## Start

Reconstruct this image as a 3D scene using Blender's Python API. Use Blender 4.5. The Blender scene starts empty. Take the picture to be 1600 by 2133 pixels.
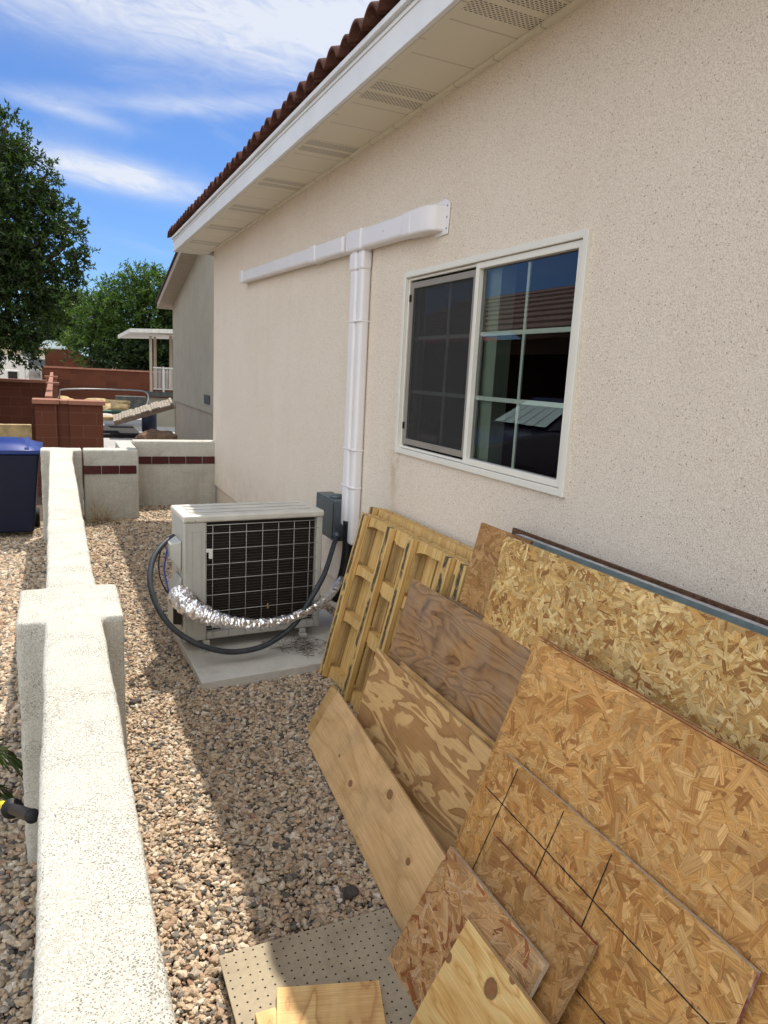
import bpy, bmesh, math, random
import numpy as np
from mathutils import Vector, Matrix, noise as mnoise
random.seed(7); rng = np.random.default_rng(11)
sc = bpy.context.scene
COL = sc.collection

# ------------------------------------------------------------------ camera
F_PX, YAW, PITCH, ROLL, CAM_H = 1471.346, 0.43906921, 0.19026353, 0.05162994, 1.6
def cam_axes():
    cy, sy = math.cos(YAW), math.sin(YAW)
    fwd = Vector((sy*math.cos(PITCH), cy*math.cos(PITCH), -math.sin(PITCH)))
    right = Vector((cy, -sy, 0)); up = right.cross(fwd)
    r2 = right*math.cos(ROLL) + up*math.sin(ROLL)
    u2 = -right*math.sin(ROLL) + up*math.cos(ROLL)
    return r2, u2, fwd
AR, AU, AF = cam_axes()
cd = bpy.data.cameras.new('camera'); cam = bpy.data.objects.new('camera', cd); COL.objects.link(cam)
cam.matrix_world = Matrix(((AR.x, AU.x, -AF.x, 0), (AR.y, AU.y, -AF.y, 0), (AR.z, AU.z, -AF.z, CAM_H), (0, 0, 0, 1)))
cd.sensor_fit = 'VERTICAL'; cd.sensor_height = 36.0; cd.sensor_width = 27.0
cd.lens = 36.0*F_PX/2133.0; cd.clip_start = 0.05; cd.clip_end = 2000
sc.camera = cam
def at(px, py, x=None, y=None, z=None):
    """point of the place seen at a photo pixel, on a plane x=, y= or z="""
    v = AR*((px-800)/F_PX) + AU*(-(py-1066.5)/F_PX) + AF
    if x is not None: t = x/v.x
    elif y is not None: t = y/v.y
    else: t = (z-CAM_H)/v.z
    return Vector((0, 0, CAM_H)) + v*t
def lean_at(px, py, g, s):
    v = AR*((px-800)/F_PX) + AU*(-(py-1066.5)/F_PX) + AF
    t = (g + s*CAM_H)/(v.x - s*v.z)
    return Vector((0, 0, CAM_H)) + v*t

# ------------------------------------------------------------------ light
SUN = Vector((0.25, 0.48, 1.0)).normalized()
sl = bpy.data.lights.new('sun', 'SUN'); sl.energy = 2.5; sl.angle = math.radians(0.5); sl.color = (1.0, 0.93, 0.82)
so = bpy.data.objects.new('sun', sl); COL.objects.link(so)
so.rotation_euler = SUN.to_track_quat('Z', 'Y').to_euler()
sc.view_settings.view_transform = 'Standard'; sc.view_settings.look = 'None'
sc.view_settings.gamma = 1.0; sc.view_settings.exposure = 1.30; sc.view_settings.use_curve_mapping = False
sc.cycles.max_bounces = 8; sc.cycles.diffuse_bounces = 5; sc.cycles.transparent_max_bounces = 12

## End

**TASK DIRECTIONS**
Skip the pictures and restate exactly the lines from the beginning of the listing to the line with "COL = sc.collection", that line included.

**EXPECTED OUTPUT**
Reconstruct this image as a 3D scene using Blender's Python API. Use Blender 4.5. The Blender scene starts empty. Take the picture to be 1600 by 2133 pixels.
import bpy, bmesh, math, random
import numpy as np
from mathutils import Vector, Matrix, noise as mnoise
random.seed(7); rng = np.random.default_rng(11)
sc = bpy.context.scene
COL = sc.collection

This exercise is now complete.